Girl Scout cookies entice students


Parker English

Luke Hendrickson, a sophomore, buys a box of Trefoils from Ana Alvarez-Rutz, a Girl Scout.

Parker English, Staff Writer

A new season is here: the season of Girl Scout cookies.

There are eight different types of Girl Scout cookies from Little Brownie Bakers; Thin Mints, Samoas, Do-si-dos, Tagalongs, Savanah Smiles, and Trefoils are all $5 while S’mores and Toffee-tastics are $6. This price difference is due to the two “specialty” cookies costing almost twice as much to make as the other cookies.

To sell the cookies, troops have to get them from somewhere.

“There is a cookie warehouse for each council; ours is Girl Scouts of Northern California. Before each cookie season, each troop submits a request for the number of cases they want to sell. There is an event in each county or city so that one adult per Girl Scout troop can pick up their cookies. Then, the girls from each troop can go to that adult’s house to pick up the cookies they want to sell,” said Katherine Emerson, an 11th-year Girl Scout.

Girl Scouts often make a substantial amount of money due to how irresistible the cookies can be, especially to high school students.

“Girl Scouts are all over campus selling cookies. I wasn’t planning on it, but I bought a box of Samoas yesterday. It is just so hard to resist the temptation to buy them,” said Ben Pasion, a sophomore at Carlmont high school.

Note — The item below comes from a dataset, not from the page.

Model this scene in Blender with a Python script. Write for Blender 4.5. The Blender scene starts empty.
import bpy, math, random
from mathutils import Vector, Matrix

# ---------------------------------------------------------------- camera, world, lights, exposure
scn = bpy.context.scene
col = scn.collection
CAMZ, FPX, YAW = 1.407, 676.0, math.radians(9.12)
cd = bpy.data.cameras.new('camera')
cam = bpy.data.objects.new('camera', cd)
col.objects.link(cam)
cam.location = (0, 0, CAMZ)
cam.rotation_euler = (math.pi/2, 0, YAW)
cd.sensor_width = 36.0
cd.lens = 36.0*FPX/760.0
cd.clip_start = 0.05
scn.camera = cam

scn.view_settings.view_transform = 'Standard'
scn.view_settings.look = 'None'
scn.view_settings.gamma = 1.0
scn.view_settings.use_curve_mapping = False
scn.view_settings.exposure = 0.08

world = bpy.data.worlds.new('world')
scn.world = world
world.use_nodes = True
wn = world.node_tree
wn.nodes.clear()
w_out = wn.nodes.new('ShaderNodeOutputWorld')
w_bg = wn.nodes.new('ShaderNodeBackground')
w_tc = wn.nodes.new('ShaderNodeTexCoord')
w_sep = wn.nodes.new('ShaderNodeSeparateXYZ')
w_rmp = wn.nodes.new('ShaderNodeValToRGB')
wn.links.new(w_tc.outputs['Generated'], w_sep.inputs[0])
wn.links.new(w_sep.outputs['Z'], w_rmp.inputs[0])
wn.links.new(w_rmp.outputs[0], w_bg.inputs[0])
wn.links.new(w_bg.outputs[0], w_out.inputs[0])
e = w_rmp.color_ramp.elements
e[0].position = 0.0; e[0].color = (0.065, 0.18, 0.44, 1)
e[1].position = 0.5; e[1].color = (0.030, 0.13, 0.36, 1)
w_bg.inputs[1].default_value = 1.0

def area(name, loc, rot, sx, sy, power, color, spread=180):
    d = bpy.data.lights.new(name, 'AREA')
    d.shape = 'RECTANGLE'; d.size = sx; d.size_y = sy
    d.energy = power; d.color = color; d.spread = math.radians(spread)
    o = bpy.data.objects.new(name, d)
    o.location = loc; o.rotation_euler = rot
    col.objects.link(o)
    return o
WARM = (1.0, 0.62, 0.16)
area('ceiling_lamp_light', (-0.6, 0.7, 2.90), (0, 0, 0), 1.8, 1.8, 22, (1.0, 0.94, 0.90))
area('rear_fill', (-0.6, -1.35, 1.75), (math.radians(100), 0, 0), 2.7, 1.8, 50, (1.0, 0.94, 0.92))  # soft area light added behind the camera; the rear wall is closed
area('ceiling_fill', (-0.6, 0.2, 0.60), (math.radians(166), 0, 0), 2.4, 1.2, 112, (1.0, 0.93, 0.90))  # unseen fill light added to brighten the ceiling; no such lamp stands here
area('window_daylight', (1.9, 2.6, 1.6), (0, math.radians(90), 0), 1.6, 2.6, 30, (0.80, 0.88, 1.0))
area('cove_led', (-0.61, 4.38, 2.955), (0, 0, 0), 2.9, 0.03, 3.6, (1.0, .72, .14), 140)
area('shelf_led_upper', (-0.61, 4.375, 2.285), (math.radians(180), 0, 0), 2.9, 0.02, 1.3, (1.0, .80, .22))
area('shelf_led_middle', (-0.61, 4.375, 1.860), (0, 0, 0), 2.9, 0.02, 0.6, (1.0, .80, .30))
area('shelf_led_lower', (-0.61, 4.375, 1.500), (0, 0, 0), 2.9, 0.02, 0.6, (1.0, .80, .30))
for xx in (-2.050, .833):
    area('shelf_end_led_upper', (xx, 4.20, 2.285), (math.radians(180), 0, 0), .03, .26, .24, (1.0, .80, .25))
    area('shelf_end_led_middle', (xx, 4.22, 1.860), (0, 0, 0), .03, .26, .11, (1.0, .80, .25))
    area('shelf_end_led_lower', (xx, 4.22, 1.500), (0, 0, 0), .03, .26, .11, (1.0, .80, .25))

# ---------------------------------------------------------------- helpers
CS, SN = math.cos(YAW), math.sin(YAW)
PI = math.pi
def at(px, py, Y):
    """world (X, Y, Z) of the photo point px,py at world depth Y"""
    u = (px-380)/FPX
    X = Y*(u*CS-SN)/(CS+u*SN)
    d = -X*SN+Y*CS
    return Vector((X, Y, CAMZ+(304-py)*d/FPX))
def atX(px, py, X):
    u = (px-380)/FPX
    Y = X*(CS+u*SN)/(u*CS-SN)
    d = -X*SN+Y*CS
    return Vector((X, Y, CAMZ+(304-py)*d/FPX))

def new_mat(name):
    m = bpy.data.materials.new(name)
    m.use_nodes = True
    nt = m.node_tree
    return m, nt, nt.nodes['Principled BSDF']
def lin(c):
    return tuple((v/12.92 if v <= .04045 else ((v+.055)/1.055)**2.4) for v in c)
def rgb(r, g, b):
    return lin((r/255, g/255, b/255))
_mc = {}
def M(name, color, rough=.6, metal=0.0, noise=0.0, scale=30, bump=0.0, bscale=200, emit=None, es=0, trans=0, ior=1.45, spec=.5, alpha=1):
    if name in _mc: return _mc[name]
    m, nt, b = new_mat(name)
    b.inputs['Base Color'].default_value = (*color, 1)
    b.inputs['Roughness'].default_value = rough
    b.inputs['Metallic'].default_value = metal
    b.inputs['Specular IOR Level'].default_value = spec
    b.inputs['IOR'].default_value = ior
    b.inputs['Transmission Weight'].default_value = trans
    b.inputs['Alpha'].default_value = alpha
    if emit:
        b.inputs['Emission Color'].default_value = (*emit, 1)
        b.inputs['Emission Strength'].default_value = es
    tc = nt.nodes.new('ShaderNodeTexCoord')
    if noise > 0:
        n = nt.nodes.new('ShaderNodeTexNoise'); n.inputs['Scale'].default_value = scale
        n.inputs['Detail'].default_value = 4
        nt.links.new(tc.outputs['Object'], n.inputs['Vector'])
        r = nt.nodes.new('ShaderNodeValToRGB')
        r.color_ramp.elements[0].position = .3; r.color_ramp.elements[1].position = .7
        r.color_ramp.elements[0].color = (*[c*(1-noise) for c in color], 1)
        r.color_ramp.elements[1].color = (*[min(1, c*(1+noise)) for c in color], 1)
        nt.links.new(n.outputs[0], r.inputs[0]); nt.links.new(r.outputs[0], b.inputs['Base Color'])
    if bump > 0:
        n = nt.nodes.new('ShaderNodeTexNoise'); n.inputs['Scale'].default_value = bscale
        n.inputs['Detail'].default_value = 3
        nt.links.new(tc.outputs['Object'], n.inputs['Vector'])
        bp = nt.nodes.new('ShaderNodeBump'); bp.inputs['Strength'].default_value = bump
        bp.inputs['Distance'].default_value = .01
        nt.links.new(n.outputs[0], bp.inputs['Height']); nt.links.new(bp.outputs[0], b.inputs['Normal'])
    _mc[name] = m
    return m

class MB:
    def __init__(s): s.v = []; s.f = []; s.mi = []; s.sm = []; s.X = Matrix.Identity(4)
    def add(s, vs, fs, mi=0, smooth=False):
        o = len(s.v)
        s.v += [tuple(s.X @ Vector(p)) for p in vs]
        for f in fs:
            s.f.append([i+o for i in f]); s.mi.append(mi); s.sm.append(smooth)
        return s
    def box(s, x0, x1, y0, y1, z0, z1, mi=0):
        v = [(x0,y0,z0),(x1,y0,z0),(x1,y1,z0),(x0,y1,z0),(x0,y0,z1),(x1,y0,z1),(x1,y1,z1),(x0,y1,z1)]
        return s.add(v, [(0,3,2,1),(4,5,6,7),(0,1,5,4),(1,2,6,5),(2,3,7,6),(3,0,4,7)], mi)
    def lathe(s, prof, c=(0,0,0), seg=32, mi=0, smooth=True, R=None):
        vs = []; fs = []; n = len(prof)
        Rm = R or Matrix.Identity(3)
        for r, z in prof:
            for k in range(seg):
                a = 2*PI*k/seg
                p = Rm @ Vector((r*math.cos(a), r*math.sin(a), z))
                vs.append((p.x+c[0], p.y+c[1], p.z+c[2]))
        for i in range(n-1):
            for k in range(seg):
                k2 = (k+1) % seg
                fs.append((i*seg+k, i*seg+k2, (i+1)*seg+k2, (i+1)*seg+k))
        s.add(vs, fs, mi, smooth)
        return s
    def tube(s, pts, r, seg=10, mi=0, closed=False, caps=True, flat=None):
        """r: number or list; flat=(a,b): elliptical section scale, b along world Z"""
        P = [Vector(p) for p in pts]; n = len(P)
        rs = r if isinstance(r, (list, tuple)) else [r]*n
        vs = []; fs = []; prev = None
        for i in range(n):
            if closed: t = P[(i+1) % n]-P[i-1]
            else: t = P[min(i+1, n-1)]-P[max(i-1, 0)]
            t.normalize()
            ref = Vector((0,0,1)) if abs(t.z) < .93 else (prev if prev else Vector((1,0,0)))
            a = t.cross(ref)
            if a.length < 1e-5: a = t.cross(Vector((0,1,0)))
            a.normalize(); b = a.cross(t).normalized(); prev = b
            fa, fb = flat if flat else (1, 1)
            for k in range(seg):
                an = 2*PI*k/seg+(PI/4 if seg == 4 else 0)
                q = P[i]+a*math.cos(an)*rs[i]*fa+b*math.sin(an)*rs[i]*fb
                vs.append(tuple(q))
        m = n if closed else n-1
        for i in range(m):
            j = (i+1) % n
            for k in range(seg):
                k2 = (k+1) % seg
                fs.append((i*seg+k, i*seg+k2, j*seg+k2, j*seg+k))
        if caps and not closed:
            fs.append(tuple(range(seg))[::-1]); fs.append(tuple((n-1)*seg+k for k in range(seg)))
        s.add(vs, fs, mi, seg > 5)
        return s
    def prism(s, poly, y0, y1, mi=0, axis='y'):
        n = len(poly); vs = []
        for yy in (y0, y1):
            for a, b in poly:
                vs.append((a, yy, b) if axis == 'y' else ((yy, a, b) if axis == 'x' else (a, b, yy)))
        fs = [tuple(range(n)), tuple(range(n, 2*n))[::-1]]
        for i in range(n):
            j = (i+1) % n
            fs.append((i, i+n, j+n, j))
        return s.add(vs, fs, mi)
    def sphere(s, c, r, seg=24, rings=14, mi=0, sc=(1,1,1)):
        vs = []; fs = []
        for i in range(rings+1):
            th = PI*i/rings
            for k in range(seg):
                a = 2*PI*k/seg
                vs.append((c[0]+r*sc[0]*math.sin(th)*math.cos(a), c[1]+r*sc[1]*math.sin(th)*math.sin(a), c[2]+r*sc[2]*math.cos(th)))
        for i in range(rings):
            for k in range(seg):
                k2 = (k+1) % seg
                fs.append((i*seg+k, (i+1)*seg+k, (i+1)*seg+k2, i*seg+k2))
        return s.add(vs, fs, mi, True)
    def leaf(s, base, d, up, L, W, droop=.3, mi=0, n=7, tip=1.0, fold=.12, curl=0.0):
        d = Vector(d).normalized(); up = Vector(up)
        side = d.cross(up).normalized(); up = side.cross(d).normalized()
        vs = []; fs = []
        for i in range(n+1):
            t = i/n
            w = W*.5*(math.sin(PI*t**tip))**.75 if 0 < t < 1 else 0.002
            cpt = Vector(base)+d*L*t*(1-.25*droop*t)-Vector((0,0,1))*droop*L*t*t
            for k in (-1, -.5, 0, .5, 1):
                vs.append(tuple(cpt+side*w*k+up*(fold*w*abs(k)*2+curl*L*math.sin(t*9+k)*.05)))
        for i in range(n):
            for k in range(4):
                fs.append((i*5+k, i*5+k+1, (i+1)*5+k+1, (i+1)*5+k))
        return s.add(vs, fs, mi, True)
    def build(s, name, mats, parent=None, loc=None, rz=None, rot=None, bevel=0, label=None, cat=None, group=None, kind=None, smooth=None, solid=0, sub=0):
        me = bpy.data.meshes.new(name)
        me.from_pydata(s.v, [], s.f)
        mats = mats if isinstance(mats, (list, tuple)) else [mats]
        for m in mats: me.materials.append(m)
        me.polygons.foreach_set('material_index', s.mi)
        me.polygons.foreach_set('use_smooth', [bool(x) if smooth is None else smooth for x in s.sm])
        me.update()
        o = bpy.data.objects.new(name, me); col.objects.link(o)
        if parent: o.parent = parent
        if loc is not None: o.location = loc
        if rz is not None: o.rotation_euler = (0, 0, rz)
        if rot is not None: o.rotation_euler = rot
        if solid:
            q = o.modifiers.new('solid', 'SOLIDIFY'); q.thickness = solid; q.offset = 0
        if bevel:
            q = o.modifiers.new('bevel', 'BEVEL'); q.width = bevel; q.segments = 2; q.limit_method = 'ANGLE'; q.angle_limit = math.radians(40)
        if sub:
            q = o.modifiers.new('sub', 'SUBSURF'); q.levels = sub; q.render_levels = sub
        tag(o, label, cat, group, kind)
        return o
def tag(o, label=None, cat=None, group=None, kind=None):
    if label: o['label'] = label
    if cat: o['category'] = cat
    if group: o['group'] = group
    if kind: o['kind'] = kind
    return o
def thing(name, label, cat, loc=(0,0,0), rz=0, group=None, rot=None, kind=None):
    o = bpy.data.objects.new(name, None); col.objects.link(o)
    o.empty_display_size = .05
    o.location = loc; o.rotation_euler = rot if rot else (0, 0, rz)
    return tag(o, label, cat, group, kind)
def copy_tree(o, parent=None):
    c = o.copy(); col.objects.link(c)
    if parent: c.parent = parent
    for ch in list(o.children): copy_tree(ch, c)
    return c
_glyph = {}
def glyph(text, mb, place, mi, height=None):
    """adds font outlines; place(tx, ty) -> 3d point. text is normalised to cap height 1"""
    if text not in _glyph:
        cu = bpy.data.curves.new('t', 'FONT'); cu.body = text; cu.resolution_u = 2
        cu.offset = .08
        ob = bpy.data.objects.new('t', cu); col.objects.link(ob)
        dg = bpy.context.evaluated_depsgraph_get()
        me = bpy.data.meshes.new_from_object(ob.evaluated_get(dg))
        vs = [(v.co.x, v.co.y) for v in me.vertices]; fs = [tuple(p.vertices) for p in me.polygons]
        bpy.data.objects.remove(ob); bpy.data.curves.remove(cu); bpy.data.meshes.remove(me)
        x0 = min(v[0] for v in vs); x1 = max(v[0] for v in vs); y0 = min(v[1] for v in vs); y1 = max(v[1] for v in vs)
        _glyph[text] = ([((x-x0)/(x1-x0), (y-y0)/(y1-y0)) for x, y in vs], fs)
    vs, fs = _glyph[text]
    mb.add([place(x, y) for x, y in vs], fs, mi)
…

The main goal of Girl Scouts is to build leadership skills in girls.”

— Ana Alvarez-Rutz

The majority of the money that they collect goes towards the baking and transportation of the cookies, yet the leftover money helps to fund various Girl Scout programs, such as a Girl Scout destinations trip to Costa Rica, where the scouts will be doing volunteer work, according to Emerson.

However, funding the program is not the only purpose of selling the cookies.

“The main goal of Girl Scouts is to build leadership skills in girls. At the high school level, many of us are working towards our Gold Award, which involves individuals creating and completing community projects that are long-term and impactful,” said Ana Alvarez-Rutz, an eighth-year Girl Scout.

The popular brand has been selling cookies since 1917, five years after its founding on March 12, 1912. The selling of Girl Scout cookies has continued for the last 100 years.

Today, there are 2.6 million Girl Scouts, all working to learn and to pass on the important skills of business, finance, and communication, to future generations.

“The Girl Scouts cookies program is more than just selling boxes of cookies. It really teaches you so much about setting goals, objectives, and how to have good business sense,” said Sylvia Acevedo, CEO of Girl Scouts of the USA.